Labour rebels were circling; the airwaves were abuzz with plots. Meanwhile, the Tories rode high in the polls.
Even some of his most influential supporters in the press were calling on him to go.
"The smell of death around this government is so overpowering it seems to have anaesthetised them all," wrote The Guardian's Polly Toynbee.
But since economic turmoil swirled across the globe, Mr. Brown's party foes have fallen silent and - in the wake of his rescue package for the banks - a poll for The Sunday Times revealed that the Tories' lead has narrowed to ten points.
Tellingly, the PM's dismal press coverage has begun to improve too.
The Guardian's Jackie Ashley, who only two months ago was calling on him to quit , noted on Monday: "There is already talk of a "Falklands" election - a quick poll if Brown manages to sort out the financial crisis."
The Brown-Darling rescue package has also won the PM a rave review for his statesmanship in the Financial Times.
"Gordon Brown gave the Europeans a lesson in political leadership, when other leaders were running for cover and reverting to spin-doctoring," wrote columnist Wolfgang Munchau.
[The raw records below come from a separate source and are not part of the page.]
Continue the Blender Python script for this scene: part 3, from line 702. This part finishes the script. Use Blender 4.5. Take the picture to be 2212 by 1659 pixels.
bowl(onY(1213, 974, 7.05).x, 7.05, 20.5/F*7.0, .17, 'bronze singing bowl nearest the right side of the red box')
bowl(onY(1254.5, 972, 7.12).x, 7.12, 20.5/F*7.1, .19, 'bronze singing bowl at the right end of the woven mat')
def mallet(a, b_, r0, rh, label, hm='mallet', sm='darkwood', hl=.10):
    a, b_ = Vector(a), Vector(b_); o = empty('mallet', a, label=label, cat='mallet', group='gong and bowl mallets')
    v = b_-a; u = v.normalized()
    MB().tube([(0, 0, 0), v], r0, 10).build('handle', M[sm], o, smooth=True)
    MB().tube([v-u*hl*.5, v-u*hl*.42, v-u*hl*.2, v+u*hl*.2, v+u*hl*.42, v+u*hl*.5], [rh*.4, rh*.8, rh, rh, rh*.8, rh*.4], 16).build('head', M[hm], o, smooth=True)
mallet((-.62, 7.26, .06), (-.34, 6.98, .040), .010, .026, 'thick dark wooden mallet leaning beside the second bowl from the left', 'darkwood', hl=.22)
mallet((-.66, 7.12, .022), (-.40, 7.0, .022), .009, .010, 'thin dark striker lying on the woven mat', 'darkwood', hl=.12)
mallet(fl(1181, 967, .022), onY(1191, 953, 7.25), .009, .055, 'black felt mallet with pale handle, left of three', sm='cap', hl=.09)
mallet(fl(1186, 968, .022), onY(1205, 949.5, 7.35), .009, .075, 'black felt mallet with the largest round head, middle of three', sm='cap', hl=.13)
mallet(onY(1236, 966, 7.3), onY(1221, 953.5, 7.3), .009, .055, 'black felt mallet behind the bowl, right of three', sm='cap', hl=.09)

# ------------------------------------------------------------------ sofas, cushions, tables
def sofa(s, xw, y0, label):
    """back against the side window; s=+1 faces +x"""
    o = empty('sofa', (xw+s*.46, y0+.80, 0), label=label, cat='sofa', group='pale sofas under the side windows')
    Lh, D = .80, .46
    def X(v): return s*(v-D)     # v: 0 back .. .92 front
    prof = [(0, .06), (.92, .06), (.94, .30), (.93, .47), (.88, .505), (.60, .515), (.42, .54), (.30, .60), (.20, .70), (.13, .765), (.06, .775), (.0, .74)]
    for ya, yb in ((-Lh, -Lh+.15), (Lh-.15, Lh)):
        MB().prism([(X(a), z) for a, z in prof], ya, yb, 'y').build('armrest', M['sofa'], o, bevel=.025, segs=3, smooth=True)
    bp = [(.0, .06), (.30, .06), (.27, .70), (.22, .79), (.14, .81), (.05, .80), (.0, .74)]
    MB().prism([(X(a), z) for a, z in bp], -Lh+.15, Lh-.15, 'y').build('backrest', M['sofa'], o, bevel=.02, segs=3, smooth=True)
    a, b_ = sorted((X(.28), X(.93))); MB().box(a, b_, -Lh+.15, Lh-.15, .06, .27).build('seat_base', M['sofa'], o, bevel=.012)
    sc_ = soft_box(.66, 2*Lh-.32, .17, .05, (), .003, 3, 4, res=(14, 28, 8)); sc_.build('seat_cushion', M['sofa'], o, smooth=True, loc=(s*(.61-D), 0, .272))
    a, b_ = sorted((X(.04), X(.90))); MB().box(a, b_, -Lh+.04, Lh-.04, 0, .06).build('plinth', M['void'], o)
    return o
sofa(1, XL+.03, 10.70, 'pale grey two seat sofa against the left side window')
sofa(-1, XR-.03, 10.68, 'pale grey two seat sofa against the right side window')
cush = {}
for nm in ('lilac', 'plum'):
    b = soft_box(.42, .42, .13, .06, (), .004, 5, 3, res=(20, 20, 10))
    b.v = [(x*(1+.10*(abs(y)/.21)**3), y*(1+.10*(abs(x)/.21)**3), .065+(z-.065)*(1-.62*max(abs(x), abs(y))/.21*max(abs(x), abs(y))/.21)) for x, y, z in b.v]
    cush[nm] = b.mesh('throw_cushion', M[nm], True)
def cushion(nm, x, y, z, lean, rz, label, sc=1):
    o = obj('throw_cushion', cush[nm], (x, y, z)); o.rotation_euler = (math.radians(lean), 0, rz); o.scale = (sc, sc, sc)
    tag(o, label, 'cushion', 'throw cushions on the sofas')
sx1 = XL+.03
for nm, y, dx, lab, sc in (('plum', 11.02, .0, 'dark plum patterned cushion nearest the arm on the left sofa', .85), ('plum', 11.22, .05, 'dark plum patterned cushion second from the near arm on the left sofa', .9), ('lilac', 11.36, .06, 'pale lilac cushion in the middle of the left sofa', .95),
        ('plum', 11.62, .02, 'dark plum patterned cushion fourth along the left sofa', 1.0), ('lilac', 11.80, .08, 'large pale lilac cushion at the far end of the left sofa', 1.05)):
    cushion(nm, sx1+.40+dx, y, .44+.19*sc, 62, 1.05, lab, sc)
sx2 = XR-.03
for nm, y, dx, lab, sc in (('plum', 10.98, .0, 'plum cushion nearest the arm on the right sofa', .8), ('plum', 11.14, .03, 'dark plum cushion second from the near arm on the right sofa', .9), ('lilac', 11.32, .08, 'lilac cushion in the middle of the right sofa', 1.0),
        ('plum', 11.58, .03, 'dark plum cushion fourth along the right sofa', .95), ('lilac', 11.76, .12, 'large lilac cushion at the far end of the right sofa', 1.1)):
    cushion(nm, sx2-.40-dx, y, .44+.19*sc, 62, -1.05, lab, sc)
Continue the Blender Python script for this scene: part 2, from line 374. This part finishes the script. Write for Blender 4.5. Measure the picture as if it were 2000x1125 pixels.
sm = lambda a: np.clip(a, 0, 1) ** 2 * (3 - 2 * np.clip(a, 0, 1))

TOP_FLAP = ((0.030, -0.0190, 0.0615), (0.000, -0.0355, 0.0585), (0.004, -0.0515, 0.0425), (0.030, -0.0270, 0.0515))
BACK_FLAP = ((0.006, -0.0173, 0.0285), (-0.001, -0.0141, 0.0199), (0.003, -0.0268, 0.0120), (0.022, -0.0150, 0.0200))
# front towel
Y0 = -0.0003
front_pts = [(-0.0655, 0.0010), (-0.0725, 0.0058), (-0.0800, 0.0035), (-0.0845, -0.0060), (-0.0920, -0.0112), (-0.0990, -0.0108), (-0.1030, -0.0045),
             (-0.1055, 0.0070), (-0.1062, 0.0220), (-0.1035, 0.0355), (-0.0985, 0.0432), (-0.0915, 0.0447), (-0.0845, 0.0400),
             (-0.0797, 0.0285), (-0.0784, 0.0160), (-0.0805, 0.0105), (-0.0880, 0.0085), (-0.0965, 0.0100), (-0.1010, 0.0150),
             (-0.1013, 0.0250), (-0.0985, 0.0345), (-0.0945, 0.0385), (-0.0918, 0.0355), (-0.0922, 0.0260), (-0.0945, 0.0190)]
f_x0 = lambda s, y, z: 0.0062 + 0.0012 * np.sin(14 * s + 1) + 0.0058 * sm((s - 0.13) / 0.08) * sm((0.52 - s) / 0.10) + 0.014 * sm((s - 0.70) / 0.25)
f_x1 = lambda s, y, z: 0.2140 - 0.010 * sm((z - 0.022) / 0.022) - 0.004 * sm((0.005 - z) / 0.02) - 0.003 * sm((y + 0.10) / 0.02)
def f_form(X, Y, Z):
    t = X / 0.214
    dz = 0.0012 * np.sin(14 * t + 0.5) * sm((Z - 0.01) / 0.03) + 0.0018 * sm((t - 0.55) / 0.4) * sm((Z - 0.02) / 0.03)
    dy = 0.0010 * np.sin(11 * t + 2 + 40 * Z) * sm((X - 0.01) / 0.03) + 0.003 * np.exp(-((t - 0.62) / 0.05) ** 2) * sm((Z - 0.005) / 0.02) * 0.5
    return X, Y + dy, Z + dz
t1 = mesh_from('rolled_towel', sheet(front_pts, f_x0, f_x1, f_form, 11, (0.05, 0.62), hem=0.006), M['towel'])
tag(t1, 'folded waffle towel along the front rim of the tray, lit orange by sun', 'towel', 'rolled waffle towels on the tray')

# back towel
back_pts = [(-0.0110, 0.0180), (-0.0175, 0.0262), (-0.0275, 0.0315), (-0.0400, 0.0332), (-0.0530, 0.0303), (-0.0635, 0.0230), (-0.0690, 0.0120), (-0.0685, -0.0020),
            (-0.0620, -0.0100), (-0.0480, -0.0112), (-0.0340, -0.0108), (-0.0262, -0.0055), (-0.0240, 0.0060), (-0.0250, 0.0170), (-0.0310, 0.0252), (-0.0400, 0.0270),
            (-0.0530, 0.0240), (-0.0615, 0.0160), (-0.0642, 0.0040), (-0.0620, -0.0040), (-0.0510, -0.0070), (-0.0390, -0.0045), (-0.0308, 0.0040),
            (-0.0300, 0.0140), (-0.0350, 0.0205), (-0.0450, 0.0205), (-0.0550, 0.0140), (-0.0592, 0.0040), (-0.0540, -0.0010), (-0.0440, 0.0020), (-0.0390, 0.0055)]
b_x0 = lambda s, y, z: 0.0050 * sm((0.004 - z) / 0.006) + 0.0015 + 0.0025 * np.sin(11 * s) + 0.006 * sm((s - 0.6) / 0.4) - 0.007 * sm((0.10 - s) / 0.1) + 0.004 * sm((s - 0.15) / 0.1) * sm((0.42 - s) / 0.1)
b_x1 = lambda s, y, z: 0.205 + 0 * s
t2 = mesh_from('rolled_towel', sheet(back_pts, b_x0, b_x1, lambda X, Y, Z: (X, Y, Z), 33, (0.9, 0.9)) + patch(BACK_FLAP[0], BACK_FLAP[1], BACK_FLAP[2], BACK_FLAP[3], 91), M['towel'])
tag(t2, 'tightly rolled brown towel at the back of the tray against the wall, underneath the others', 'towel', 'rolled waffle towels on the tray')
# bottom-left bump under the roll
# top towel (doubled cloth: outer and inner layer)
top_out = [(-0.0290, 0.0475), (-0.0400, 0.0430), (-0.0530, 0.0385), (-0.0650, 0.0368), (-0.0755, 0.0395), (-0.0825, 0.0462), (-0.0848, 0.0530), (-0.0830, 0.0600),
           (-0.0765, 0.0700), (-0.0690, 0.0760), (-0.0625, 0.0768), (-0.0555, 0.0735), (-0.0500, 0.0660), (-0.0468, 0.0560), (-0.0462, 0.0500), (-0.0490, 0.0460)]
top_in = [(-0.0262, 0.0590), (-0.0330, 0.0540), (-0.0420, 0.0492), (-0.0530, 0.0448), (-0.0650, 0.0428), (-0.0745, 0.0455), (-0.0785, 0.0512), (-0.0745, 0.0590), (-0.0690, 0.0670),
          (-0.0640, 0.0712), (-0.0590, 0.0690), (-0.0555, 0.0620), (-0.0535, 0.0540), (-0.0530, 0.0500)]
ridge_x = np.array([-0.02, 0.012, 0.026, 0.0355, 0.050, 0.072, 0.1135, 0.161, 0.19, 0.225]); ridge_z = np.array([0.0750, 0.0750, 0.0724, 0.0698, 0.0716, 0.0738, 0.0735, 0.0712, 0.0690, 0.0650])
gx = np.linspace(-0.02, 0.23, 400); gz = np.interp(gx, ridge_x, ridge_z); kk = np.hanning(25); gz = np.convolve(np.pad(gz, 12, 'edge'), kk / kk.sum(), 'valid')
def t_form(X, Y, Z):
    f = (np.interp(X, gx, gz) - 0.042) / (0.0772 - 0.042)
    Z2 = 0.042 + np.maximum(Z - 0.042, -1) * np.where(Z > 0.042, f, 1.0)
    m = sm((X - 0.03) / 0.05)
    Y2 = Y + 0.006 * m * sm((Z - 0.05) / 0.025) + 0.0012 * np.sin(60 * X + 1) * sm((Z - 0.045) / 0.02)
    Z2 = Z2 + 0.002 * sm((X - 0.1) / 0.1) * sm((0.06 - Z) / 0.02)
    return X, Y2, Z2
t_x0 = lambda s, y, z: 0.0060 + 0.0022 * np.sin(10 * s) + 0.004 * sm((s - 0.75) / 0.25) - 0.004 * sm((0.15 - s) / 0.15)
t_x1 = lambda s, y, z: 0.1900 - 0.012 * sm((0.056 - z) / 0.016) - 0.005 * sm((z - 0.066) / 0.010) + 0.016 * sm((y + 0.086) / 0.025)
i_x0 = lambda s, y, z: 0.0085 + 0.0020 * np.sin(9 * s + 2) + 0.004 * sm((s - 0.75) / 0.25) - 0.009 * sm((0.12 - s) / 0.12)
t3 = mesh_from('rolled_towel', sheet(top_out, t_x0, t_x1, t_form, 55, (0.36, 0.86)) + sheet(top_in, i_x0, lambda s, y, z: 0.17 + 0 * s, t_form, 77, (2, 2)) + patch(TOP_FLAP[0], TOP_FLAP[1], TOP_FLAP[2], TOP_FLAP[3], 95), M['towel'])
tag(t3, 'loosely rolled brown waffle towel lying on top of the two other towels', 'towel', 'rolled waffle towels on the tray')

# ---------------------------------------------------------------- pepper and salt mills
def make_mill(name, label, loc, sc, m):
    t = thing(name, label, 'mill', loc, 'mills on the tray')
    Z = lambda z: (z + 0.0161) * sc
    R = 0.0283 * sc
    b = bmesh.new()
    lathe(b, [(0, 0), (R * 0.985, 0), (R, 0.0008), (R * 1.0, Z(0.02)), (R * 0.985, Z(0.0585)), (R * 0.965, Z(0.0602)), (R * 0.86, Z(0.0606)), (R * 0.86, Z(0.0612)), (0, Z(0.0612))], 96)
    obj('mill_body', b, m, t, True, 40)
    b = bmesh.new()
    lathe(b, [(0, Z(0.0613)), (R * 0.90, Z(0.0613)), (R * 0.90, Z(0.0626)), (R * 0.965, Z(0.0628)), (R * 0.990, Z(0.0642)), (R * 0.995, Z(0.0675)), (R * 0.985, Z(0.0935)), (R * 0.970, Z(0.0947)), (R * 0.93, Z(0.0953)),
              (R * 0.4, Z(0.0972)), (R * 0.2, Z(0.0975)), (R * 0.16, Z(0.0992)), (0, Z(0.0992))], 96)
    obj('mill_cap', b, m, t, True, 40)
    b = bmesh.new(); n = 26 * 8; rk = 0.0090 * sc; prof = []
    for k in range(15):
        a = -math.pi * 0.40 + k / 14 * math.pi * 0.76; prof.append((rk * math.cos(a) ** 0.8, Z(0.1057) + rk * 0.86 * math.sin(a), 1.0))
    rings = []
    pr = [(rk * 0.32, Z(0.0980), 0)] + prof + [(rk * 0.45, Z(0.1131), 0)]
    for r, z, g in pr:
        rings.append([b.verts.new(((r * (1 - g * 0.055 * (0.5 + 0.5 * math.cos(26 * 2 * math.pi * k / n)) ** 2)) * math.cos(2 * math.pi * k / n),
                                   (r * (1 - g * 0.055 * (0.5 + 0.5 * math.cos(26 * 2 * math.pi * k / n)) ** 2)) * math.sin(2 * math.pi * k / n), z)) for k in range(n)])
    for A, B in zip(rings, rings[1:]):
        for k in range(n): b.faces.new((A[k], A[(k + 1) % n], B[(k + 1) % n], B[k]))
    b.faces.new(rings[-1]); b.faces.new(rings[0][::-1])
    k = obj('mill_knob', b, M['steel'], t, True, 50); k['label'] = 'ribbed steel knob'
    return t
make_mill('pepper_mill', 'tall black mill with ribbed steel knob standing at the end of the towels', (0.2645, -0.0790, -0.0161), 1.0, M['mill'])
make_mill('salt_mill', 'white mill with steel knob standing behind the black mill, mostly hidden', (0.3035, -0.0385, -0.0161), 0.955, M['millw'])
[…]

And the fulsome praise was not confined to this side of the Atlantic.
In an opinion article in The New York Times, the Nobel-winning economist Paul Krugman asked whether Britain's PM had succeeded in saving the entire world's financial system?
Even the Daily Mail's city editor, Alex Brummer, felt inclined to note: "The transformation of the Brown-Darling image from the ditherers of Northern Rock...must be considered remarkable."
However, if those around Mr. Brown now expect a dramatic turnaround in the polls to follow his improved performance in the hot-seat, they should not, perhaps, hold their breath.
As the Daily Mail's political editor Ben Brogan argued on his influential blog: "Economic pain will shape the views of voters in ways we cannot yet fully know."
In other words, the public has yet to feel the effects of the biting recession, forecast by many. And when they do, the Government will inevitably shoulder the blame.
"Mr. Brown may be enjoying the sensation of being a Churchill for our times, but it probably won't save him," declared a leader in The Independent.
Or as Sky News's political editor Adam Boulton put it: "This has been a good couple of weeks from the Prime Minister - but there is still the prospect of a very difficult year or eighteen months ahead, in which many of us will feel poorer.
"In the past, under those circumstances, many of us have voted for change."